The EUR/USD has declined, as it was previously described in the most likely scenario. Namely, the rate was pushed down below the 1.1300 level.
Although, on Wednesday morning the currency exchange rate had not reached the technical support of 1.1240, which was the target of the decline.
The European Single Currency depreciated against the US Dollar, following the German Flash Manufacturing PMI release on Friday at 08:30 GMT. The EUR/USD exchange currency rate lost 83 pips or 0.73%, right after the release. The European Single Currency continued trading at the 1.1300 area against the US Dollar.
The Markit released German Flash Manufacturing PMI data that came out lower-than-expected of 44.7, compared to forecast 48. Note, that the German Flash Services PMI was released at the same time with the Manufacturing PMI.
Key comments from Phil Smith, Principal Economist at IHS Markit: "The downturn in Germany's manufacturing sector has become more entrenched, with March's flash data showing accelerated declines in output, new orders and exports. Uncertainty towards Brexit and US-China trade relations, a slowdown in the car industry and generally softer global demand all continue to weigh heavily on the performance of the manufacturing sector, which is now registering the steepest rate of contraction since 2012."
Last week of the month is quiet
This is the last week of March and due to that reason it is expected to be quiet for macroeconomic fundamental data releases. However, there are a couple of notable events worth watching.On Thursday, the US Final GDP data will be published at 12:30 GMT. The event might cause moves on various currency exchange rates from ten to twenty base points.
On Friday, there will be two releases. First will be the UK Current Account publication at 09:30 GMT. This event is expected to cause a small reaction because still most attention of fundamental traders is on the Brexit events not macroeconomic data.
That is because no historical data can be used for forecasting a currency strength in a situation where the base of the underlying economy is about to change so drastically.
Afterwards, on the same day, the top release of the week will occur. At 12:30 GMT the Canadian GDP will be published. The Canadian events are the only ones, which have constantly created exchange rate adjustments of more than 40 pips.
For more information watch the week's calendar review on YouTube by clicking the link below.
EUR/USD hourly chart's review
The EUR/USD has declined and touched the support of the 1.1250 level, which has forced the rate into trading sideways on Wednesday morning.In general, it is expected that after a period of sideways trading the rate will resume its decline and reach the pivot point levels at 1.1240 and 1.1234.
If these levels get passed, the rate will aim to reach down to 1.1200. At that level a 61.80% Fibonacci retracement level is located.
Hourly Chart
On the daily chart it can be seen that the lower trend line of an ascending pattern was broken, as it was described previously.

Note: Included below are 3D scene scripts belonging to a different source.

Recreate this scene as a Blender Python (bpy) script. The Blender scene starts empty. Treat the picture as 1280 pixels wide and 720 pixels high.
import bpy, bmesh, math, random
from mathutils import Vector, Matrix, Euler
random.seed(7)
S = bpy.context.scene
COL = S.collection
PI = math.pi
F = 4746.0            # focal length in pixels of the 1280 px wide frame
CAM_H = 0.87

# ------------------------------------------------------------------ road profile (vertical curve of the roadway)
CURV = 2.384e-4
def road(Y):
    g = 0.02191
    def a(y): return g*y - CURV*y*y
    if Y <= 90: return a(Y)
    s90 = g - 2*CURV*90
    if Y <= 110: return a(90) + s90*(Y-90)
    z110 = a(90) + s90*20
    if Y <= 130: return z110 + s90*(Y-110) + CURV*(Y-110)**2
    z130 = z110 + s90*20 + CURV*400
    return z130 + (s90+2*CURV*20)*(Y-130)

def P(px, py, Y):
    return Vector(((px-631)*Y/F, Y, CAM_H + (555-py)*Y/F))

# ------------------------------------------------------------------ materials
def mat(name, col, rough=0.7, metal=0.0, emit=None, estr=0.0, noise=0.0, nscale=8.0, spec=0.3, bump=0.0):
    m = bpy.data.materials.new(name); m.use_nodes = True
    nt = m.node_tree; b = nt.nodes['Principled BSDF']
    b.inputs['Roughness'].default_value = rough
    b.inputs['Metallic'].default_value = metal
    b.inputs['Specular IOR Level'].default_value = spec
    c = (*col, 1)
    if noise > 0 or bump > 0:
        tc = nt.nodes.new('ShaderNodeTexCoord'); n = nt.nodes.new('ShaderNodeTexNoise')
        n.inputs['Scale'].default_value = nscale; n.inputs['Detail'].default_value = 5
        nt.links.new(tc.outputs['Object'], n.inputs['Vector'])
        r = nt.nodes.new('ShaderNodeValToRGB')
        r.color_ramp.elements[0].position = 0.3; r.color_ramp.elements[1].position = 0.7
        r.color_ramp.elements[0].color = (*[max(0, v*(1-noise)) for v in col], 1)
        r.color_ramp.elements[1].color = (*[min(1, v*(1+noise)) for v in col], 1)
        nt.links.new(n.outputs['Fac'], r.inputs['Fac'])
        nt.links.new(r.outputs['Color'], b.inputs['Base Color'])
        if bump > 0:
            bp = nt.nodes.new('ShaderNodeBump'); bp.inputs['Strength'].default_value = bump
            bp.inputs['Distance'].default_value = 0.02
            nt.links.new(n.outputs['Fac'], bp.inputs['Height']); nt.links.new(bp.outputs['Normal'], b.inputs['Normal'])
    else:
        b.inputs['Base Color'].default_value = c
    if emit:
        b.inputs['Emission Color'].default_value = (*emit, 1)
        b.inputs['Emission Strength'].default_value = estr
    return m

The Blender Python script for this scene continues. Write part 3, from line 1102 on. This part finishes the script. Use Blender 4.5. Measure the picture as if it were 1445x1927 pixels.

The support was broken because the pattern is junior to a larger scale channel down pattern. Namely, the medium term surge has ended and the larger decline continues.
Daily chart
On the Swiss Foreign Exchange the total open position volume is mostly short. Namely, 72% of volume was shorting the EUR/USD.
Meanwhile, trader set up pending orders in the 100-pip range were almost neutral. Namely, 53% of pending orders were set to buy.
Despite the rate recovering on Monday, traders have remained short on the pair.